Space, Place, and Mapping ILA387 Spring 2016

Magdalena Chocano Mena, "Imprenta e impresores de Nueva España, 1539-1700: Límites económicos y condiciones políticas en la tipografía colonial americana"

Chocano Mena, Magdalena. “Imprenta e impresores de Nueva España, 1539-1700: Límites económicos y Condiciones Políticas en la tipografía colonial americana.” Historia Social no. 23 (1995): 3-19.

This article examines the economic and political conditions that placed limitations on the work of colonial printers in New Spain. Historian Magdalena Chocano Mena begins by engaging with and questioning the dominant belief within the field of book history that considers the printing press and book as cultural transmitters capable of drastically revolutionizing cultural systems and communication in colonial Spanish America. In order to critique this dominant assertion within the field, Chocano Mena studies the activities of colonial printers in New Spain and presents how their work was deeply impacted by 1) limitations in print technology due to lack of supplies and financial support and 2) a heavily regulated printing market with few possibilities for expansion that was a product of political institutions’ control. In these conditions, acquiescence to political authorities was a beneficial attitude to maintain their printing trade as a financially viable industry, since it was the members of civil and ecclesiastical bureaucratic organs who constituted the principle public for the texts produced by local printing presses.

By examining their material work conditions and the political systems in which they were involved, Chocano Mena asserts a theory about the influence printers had on the formation of colonial culture. The colonial printing industry was at the mercy of political and ecclesiastical power, and it is necessary to show the characteristics of colonial authority, in which political and religious institutions were positioned to control or decisively influence the political sphere. Due to the financial and technological limitations of the local printing industry, scholarly texts written by local intellectuals competed with texts of political and religious character for the limited resources of local printers. Chocano Menao argues that printers did not play a central role in the dissemination of local small scale works because it was more financially advantageous to print for viceregal and ecclesiastical institutions. Regulations on book printing in the colonies, and most importantly the high costs and chronic lack of supplies, worked in conjunction to make colonial print culture incapable of satisfying local print demands and financially dependent on religious and political institutions. Taking all of these facets of the colonial printing industry into account, Chocano Mena claims that It is necessary to interpret the diffusion of printed text in the colonies not as a sign of “revolutionizing culture” but instead as a medium that extended and recreated the hegemonic power of the metropole. Religious and political institutions were essentially able to reduce printers’ independent decision making power by making the local print industry financially unfeasible without their support.
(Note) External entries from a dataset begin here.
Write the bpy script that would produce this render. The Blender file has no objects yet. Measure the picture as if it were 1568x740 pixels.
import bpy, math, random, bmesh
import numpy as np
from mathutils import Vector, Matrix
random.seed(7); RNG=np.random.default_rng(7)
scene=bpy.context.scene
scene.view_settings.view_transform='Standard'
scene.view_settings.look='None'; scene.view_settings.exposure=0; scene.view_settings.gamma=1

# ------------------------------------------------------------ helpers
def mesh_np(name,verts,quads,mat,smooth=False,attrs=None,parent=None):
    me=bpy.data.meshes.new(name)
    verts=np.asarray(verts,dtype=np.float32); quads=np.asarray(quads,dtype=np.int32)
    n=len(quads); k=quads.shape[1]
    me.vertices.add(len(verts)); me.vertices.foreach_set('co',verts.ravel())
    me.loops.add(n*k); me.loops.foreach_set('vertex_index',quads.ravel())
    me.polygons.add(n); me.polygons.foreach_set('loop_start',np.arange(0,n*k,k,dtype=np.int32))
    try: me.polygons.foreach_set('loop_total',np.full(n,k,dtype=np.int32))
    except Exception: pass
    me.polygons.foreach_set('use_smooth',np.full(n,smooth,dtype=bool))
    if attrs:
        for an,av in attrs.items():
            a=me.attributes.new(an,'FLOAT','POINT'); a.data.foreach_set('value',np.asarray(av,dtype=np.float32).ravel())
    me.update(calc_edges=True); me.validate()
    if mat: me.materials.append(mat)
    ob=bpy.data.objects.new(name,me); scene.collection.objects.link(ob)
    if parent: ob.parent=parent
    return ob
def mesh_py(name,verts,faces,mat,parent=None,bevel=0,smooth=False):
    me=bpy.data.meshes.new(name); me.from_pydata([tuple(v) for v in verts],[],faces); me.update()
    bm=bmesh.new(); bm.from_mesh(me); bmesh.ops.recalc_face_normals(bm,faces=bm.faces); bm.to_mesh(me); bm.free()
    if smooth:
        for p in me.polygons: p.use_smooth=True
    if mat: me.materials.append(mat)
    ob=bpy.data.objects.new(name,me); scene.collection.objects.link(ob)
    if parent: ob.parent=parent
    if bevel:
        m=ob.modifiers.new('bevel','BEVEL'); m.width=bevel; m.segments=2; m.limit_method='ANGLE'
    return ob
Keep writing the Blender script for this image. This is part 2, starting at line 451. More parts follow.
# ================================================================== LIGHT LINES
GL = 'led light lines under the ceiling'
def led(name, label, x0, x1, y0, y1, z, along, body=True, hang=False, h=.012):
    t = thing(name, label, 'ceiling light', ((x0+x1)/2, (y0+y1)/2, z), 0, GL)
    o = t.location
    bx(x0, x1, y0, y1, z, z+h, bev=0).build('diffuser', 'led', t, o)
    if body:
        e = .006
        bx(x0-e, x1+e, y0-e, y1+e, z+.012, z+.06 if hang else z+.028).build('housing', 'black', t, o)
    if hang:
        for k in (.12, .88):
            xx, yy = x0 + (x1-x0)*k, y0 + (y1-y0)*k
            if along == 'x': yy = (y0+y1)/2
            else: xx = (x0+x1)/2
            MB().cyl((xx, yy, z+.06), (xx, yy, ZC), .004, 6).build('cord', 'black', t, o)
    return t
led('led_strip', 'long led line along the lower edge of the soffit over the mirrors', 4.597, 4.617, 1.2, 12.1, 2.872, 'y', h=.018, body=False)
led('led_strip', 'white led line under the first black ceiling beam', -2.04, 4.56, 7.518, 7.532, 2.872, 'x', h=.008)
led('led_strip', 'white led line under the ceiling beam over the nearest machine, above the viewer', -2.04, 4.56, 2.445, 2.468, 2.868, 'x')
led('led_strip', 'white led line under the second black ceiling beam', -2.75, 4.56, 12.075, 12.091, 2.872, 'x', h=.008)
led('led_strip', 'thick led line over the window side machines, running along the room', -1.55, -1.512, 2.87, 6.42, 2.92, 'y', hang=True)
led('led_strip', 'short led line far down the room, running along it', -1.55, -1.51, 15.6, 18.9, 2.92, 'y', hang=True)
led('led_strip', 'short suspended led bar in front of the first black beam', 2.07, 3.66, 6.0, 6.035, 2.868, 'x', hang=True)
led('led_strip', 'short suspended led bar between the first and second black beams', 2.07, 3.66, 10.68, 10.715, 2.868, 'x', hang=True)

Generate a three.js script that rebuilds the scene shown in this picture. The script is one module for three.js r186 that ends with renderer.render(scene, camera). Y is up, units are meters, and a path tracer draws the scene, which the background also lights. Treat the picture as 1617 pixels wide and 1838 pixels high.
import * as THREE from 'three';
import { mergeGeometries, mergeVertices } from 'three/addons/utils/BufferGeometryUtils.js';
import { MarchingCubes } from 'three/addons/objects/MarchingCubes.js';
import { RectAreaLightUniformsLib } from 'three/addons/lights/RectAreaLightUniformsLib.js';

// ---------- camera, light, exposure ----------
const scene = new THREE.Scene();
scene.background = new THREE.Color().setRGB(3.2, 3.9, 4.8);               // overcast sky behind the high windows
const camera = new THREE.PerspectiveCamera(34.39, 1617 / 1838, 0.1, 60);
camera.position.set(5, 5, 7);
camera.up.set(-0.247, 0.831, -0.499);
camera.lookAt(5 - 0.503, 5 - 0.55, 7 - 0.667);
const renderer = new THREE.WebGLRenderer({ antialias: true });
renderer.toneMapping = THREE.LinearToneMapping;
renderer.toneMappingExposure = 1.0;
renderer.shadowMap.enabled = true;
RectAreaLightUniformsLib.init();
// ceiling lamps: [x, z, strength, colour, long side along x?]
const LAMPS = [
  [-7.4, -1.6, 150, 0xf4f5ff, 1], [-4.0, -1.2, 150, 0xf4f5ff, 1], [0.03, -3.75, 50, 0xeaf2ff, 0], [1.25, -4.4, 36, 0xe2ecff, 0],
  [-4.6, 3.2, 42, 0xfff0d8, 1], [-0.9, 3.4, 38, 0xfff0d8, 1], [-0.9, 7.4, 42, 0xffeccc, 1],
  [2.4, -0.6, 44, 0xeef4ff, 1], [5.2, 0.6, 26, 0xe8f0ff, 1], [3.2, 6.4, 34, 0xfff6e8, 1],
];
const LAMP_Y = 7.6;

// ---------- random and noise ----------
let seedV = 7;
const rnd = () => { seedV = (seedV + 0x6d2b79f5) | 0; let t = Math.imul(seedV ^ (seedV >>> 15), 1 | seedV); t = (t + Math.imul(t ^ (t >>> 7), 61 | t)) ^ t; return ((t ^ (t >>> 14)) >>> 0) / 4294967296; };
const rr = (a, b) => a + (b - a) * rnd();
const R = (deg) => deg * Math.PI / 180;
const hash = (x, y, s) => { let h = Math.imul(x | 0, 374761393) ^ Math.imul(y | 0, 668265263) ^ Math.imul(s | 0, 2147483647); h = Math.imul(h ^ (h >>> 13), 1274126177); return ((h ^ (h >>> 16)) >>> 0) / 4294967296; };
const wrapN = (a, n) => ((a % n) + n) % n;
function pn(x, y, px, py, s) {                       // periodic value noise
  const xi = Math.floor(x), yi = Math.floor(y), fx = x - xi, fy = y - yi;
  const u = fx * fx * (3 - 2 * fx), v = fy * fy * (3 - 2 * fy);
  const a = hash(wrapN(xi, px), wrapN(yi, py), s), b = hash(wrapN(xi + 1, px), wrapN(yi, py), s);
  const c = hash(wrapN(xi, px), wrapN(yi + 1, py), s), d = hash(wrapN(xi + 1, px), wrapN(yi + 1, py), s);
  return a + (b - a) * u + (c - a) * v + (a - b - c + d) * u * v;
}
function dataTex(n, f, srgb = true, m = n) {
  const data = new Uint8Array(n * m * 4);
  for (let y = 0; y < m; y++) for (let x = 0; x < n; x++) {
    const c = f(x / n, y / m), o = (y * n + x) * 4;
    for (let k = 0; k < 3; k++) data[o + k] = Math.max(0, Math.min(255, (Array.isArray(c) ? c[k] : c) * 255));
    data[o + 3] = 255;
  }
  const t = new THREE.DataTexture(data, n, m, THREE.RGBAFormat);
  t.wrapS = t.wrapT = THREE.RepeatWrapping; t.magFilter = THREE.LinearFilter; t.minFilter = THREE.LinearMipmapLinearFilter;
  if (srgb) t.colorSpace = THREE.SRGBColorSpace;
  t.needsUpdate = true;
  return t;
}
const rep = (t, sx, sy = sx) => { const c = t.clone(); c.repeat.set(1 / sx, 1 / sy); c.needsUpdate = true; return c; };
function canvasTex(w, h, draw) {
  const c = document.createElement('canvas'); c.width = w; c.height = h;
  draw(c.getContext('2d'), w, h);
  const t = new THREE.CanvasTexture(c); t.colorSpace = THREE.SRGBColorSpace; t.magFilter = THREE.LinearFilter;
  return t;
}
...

Chocano Mena’s examination of the economic and political conditions limiting the independent decision making power of colonial printers in New Spain is significant because it is trying to change the dominant discourse within the field of Latin American Book History that frames the printing press and book as cultural transmitters capable of drastically revolutionizing cultural systems and communication in colonial Spanish America. Her theoretical perspective is challenging and attempting to reorient traditional understandings of book history that consider the printing press and book as cultural transmitters capable of drastically revolutionizing cultural systems and communication.